VVhat these things will yeelde, the Merchant best knoweth, who findeth by experience, that many hundreth of thousands of pounds are yearly spent in Christendome in these commodities. The Merchant knoweth, that Caueare and Traine which come from Russia, can be brought hither but once in the yeare, in regard of the Ice: and that Sturgeon which is brought from the East countries, can come but twice a yeare; and that not before the end of Aprill, or the beginning of May; which many times in regard of the heat of those moneths, is tainted in the transportation: when from Virginia they may be brought to vs in foure and twenty daies, and in al the colde seasons of the yeare. The Merchants know, that the commodity of sope and pot ashes are very scant in Prussia; that they are brought three hundred miles by land, and three hundred miles by riuers, before they come to the Sea; that they pay a custome there, and another in Denmarke, which enhanceth the prices exceedingly: But in Virginia they may haue them without carriage by land or custom (because flue Nauigable Riuers doe lead vp fiue seueral waies into the bowels of the whole countrey.) As therefore the like Riuers, are the cause of the riches of Holland, so will these be to vs a wondrous cause of sauing of expences. The merchant knoweth, that through the troubles in Poland & Muscouy, (whose eternall warres are like the Antipathy of the Dragon & Elephants) all their traffique for Mastes, Deales, Pitch, Tarre, Flax, Hempe, and Cordage, are euery day more and more indangered, and the woods of those countries are almost exhausted. All which are to be had in Virginia with farre lesse charge, and farre more safety. Lastly, the Merchant knoweth, that for our commodities in the Staights, as sweet wines, orenges, lemmonds, anniseeds, &c. that we stand at the deuotion of politique Princes and States, who for their proper vtility, deuise all courses to grinde our merchants, all pretences to confiscate their goods, and to draw from vs al marrow of gaine by their inquisitiue inuentions: when in Virginia, a few yeares labour by planting and husbandry, will furnish all our defects, with honour and security; especially since the Frenchmen (who are with the Lord Gouernour) do confidently promise, that within two yeares we may expect a plentifull Vintage.

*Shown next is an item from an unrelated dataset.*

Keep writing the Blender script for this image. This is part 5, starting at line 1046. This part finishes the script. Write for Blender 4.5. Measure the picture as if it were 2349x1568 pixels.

VVhen therefore this noble enterprise, by the rules of Religion is expressly iustified; when the passages by Sea are all open and discouered, when the climate is so fruitfully tempered; when the naturall riches of the soile are so powerfully confirmed: will any man so much betray his owne inconsiderate ignorance, and bewray his rashnesse; that when the same Sunne shineth, he should not haue the same eies to beholde it; when the same hope remaines, he should not haue the same heart to apprehend it? At the voyage of Sir Thomas Gates, what swarmes of people desired to be transported? what alacrity and cheerefulnesse in the Aduenturers by free wil offerings, to build vp this new Tabernacle? Shall we now be deiected? Shall we cast downe our heads like Bull rushes? because one storme at sea hath deferred our ioyes and comforts! VVe are too effeminate in our longings, and too impatient of delaies. Gods al-disposing prouidence; is not compellable by mans violence: Let any wisedome giue a solide reason, why his purpose should be changed, when those grounds which gaue life to his first purpose, are not changed. It is but a golden slumber, that dreameth of any humane felicity, which is not sauced with some contingent miserie. Dolor & voluptas, inuicem cedunt, Griefe and pleasure are the crosse sailes of the worlds euer-turning-windmill. Let no man therefore be ouer wise, to cast beyond the moone and to multiplie needlesse doubts and questions. Hannibal by too much wisedome, lost opportunity to haue sacked Rome. Charles the eighth of Fraunce, by temporising, lost the Kingdome of Naples, and the gouernement of Florence: Henry the seuenth by too much ouer-warines, lost the riches of the golden Indies. Occasion is pretious, but when it is occasion. Some of our neighbours would ioine in the action, if they might be ioynt inheritors in the Plantation; which is an euident proofe, that Virginia shall no sooner be quitted by vs, then it will be reinhabited by them.